1862 wurde die Zigarrenfabrik Klockenbrink & Otte gegründet, dort, wo heute die Volksbank steht. Drei Jahre später gründeten 16 sangesfreudige Zigarrenarbeiter den Männergesangverein »Liedertafel«. Um die Jahrhundertwende gab es dann noch die Zigarrenfabriken Rentsch an der Ravensberger Straße, Engelhardt & Biermann in Häger sowie die 1877 in Theenhausen von Weinberg und Lange gegründete Zigarrenfabrik, die nach stetigem Wachstum 1887 ins Haus Werther umzog. All diese Firmen - 1918 gab es hiervon vier größere und 18 kleinere allein in Werther - verkauften Zigarren an Gaststätten oder den Kolonialwarenhandel.

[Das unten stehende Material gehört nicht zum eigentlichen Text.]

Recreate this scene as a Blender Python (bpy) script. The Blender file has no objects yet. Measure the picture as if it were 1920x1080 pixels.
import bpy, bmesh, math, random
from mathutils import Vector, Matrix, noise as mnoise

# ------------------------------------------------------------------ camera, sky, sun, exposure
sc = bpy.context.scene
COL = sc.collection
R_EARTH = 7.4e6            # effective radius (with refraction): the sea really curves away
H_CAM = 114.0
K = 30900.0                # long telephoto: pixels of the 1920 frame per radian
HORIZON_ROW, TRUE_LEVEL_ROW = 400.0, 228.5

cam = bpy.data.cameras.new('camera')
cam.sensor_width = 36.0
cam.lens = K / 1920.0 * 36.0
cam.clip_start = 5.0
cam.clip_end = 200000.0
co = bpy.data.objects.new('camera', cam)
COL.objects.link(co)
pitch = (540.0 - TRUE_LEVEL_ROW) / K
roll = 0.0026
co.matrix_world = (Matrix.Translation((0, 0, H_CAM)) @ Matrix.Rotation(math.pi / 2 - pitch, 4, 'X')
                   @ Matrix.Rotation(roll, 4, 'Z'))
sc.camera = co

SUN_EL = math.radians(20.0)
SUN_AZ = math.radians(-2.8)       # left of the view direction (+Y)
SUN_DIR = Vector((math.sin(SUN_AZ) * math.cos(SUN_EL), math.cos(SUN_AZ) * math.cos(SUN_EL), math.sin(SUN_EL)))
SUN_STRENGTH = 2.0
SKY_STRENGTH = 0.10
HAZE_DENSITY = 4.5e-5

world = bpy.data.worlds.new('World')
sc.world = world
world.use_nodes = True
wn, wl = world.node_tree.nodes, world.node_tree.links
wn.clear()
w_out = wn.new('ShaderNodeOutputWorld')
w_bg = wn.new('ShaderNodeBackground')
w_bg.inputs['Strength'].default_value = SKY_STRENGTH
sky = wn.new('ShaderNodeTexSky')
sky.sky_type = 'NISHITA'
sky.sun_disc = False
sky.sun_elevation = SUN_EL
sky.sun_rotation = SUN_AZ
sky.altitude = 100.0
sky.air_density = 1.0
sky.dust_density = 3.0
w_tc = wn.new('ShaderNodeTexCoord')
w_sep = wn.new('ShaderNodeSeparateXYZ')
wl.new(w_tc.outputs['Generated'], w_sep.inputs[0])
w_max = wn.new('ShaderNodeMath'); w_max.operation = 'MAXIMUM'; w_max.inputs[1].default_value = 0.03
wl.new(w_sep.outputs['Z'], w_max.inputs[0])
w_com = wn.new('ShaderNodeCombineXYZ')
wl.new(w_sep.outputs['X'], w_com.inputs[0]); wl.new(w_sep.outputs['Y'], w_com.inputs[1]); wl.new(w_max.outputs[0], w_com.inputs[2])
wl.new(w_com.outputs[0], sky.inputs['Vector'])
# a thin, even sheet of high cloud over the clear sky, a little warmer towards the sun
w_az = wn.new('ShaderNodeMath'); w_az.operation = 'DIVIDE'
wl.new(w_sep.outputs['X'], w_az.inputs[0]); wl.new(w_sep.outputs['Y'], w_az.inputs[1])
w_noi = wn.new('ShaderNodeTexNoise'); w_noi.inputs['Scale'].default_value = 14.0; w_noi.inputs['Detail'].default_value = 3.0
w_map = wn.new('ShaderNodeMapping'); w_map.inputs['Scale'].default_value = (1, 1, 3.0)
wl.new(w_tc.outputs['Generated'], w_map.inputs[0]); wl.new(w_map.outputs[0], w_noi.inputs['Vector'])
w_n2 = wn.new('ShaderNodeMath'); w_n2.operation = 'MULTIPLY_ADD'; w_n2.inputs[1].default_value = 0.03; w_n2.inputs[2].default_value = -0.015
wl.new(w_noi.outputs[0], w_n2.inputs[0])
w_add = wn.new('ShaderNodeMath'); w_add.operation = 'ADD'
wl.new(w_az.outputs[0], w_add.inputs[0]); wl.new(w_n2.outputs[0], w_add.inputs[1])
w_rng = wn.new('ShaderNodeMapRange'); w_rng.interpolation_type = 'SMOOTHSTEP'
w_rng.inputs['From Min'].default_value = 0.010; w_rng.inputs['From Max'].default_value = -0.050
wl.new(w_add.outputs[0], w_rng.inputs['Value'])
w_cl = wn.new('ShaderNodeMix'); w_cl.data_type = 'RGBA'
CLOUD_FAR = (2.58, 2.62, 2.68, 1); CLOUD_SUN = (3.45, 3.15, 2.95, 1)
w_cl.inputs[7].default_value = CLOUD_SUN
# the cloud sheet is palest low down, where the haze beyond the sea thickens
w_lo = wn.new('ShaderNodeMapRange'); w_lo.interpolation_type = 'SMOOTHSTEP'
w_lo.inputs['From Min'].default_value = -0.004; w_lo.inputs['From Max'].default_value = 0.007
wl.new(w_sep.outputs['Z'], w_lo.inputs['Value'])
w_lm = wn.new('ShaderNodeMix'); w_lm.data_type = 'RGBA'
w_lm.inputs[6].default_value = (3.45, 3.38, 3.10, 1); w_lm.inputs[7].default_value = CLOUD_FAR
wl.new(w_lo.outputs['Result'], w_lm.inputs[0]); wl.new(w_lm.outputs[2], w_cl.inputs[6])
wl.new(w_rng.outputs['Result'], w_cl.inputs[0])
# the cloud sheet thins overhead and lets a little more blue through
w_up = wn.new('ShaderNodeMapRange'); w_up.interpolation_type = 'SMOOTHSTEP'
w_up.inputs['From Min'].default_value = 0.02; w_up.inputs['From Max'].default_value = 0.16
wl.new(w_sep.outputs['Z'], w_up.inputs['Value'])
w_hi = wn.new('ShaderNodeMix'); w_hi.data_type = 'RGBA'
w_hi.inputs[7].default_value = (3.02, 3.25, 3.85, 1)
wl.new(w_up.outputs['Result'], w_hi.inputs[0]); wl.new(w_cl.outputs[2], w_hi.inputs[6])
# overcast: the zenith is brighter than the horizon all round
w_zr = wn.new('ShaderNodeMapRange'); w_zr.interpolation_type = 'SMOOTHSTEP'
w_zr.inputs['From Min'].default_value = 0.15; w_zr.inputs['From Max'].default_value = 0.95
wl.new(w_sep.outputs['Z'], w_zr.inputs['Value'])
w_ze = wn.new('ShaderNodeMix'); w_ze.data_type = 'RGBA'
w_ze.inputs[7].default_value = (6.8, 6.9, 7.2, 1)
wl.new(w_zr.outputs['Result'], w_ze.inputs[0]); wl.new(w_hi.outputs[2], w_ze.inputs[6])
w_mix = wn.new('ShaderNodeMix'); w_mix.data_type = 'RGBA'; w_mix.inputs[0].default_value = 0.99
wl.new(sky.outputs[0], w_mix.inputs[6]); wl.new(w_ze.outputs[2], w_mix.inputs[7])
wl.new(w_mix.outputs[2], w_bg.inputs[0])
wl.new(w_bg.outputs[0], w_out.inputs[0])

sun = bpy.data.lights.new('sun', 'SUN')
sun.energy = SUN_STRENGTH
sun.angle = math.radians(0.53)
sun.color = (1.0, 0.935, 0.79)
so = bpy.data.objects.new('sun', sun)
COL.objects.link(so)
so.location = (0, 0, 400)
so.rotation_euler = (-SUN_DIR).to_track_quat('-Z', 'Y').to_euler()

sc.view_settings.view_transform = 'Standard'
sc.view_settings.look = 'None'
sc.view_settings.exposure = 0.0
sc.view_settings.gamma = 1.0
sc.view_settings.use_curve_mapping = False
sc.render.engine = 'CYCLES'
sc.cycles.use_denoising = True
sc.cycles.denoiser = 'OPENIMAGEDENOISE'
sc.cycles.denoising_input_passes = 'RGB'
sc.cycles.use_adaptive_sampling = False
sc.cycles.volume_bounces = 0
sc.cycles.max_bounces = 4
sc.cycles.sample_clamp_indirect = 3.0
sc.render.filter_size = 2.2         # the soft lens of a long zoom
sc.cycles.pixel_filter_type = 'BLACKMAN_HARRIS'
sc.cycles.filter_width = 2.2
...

Die Zigarrenfabrik im Haus Werther expandierte mit Filialen in Spenge, Werste und Volmerdingsen und hatte in der Spitze bis zu 400 Mitarbeiter, wie der 82-Jährige berichtete. In den 20er Jahren wurde das Betriebsgebäude an der Schloßstraße aufgestockt. In den 20er Jahren kamen die ersten Wickelmaschinen auf, die ein Vielfaches an Produktivität bescherten. Doch mit Machtergreifung der Nazis 1933 begann bald ein großer technischer Rückschritt für die deutsche Zigarrenindustrie. Denn um Arbeitsplätze zu erhalten, sprachen die Nazis ein Maschinenverbot aus, das erst 1957 aufgehoben wurde.
Hinzu kam in Werther die »Arisierung« der Zigarrenfabrik Weinberg, die jüdische Besitzerfamilie musste 1938 zwangsweise verkaufen. Dieses Unrecht wurde zwar Anfang der 50er Jahre rückgängig gemacht und 1951 im Haus Werther die Zigarrenfabrik Weinberg, Herfuth & Co. gegründet, wobei die Weinbergs 1954 wieder ausstiegen. Doch der Start nach dem Kriege, so erinnerte sich Hans Herfurth, war denkbar schlecht. Die »Ami«-Zigarette trat ihren Siegeszug an und die Zigarre für Genießer mit Muße wurde immer weiter zurückgedrängt. Die Zigarrenfabrik im Haus Werther war damals ein kleines, mittelständisches Unternehmen, das mit 20 Sorten die mittleren und höheren Preislagen (30 bis 80 Pfennige pro Zigarre) bediente.
1966 wurde die alte Firma schließlich liquidiert und stattdessen in Werther für die größte holländische Zigarrenfabrik »Willem II« der Deutschlandvertrieb übernommen. Hans Herfurth erinnerte an Imagekampagnen, als einmal auch in der Kreissparkasse Werther die »größte Zigarre der Welt« ausgestellt wurde. Die war 3,80 Meter lang, wog 110 Kilo und in ihr waren etwa 15 000 Tabakblätter verarbeitet. 1988 schließlich verlegte »Willem II« seinen Sitz nach Bünde und damit endete auch Werthers Zigarrengeschichte. Aus diesem Ende jedoch wurde ein neuer Anfang gewonnen - der von Stadtbibliothek und Bürgerbegegnungstätte im Haus Werther.